One of the factors leading to the creation of E.P.A. was the recognition that without a set of federal standards to protect public health from environmental pollution, states would continue to compete for industrial development by taking short cuts on environmental protection. The laws that the E.P.A. administers create a strong federal-state partnership that has worked well for over 40 years. The federal government sets the standards and the states enforce them, with the E.P.A. stepping in only if the states default on their responsibilities.

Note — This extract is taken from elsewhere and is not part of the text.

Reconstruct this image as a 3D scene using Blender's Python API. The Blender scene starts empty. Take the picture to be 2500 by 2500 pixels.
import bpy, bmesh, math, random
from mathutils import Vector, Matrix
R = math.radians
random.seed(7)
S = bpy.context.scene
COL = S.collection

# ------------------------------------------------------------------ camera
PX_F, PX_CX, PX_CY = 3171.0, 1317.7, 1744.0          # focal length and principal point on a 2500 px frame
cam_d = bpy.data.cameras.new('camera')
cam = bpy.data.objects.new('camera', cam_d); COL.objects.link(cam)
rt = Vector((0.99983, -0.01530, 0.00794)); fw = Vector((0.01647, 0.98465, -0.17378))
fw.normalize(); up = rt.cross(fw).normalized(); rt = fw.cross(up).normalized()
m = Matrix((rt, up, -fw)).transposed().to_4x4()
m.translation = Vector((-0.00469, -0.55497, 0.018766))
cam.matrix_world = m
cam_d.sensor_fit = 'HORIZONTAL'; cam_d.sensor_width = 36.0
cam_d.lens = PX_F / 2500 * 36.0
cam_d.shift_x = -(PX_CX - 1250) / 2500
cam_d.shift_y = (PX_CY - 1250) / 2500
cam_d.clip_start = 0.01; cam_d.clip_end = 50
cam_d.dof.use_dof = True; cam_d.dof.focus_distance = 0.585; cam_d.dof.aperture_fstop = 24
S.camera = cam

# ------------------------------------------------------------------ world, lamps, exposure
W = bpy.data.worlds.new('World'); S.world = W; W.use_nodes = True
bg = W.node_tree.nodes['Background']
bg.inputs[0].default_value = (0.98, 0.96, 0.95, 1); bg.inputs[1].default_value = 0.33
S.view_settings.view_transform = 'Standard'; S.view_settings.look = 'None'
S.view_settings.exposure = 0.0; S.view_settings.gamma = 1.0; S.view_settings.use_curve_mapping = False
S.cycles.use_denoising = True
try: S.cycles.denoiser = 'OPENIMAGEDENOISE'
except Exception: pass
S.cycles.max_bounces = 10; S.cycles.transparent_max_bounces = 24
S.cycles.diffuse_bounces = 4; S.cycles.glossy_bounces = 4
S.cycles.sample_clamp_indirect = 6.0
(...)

Budget cuts that hurt programs that states now have in place to meet those duties run the risk of returning us to a time when some states offered industries a free lunch, creating havens for polluters. This could leave states with strong environmental programs supported by the public at a competitive disadvantage compared to states with weak programs. In other words, it could lead to a race to the bottom.

Voters may have supported Donald J. Trump believing his campaign rhetoric about the E.P.A. But they don’t want their kids choking on polluted air or drinking tainted water any more than Hillary Clinton voters, and as soon as the agency stops doing its job, they’re going to be up in arms.

To me, the E.P.A. represents one of the clearest examples of our political system listening and responding to the American people. The public will tolerate changes that allow the agency to meet its mandated goals more efficiently and effectively. They will not tolerate changes that threaten their health or the precious environment.

These are the lessons President Reagan learned in 1983. We would all do well to heed them.

William D. Ruckelshaus was the administrator of the Environmental Protection Agency under Presidents Richard M. Nixon and Ronald Reagan.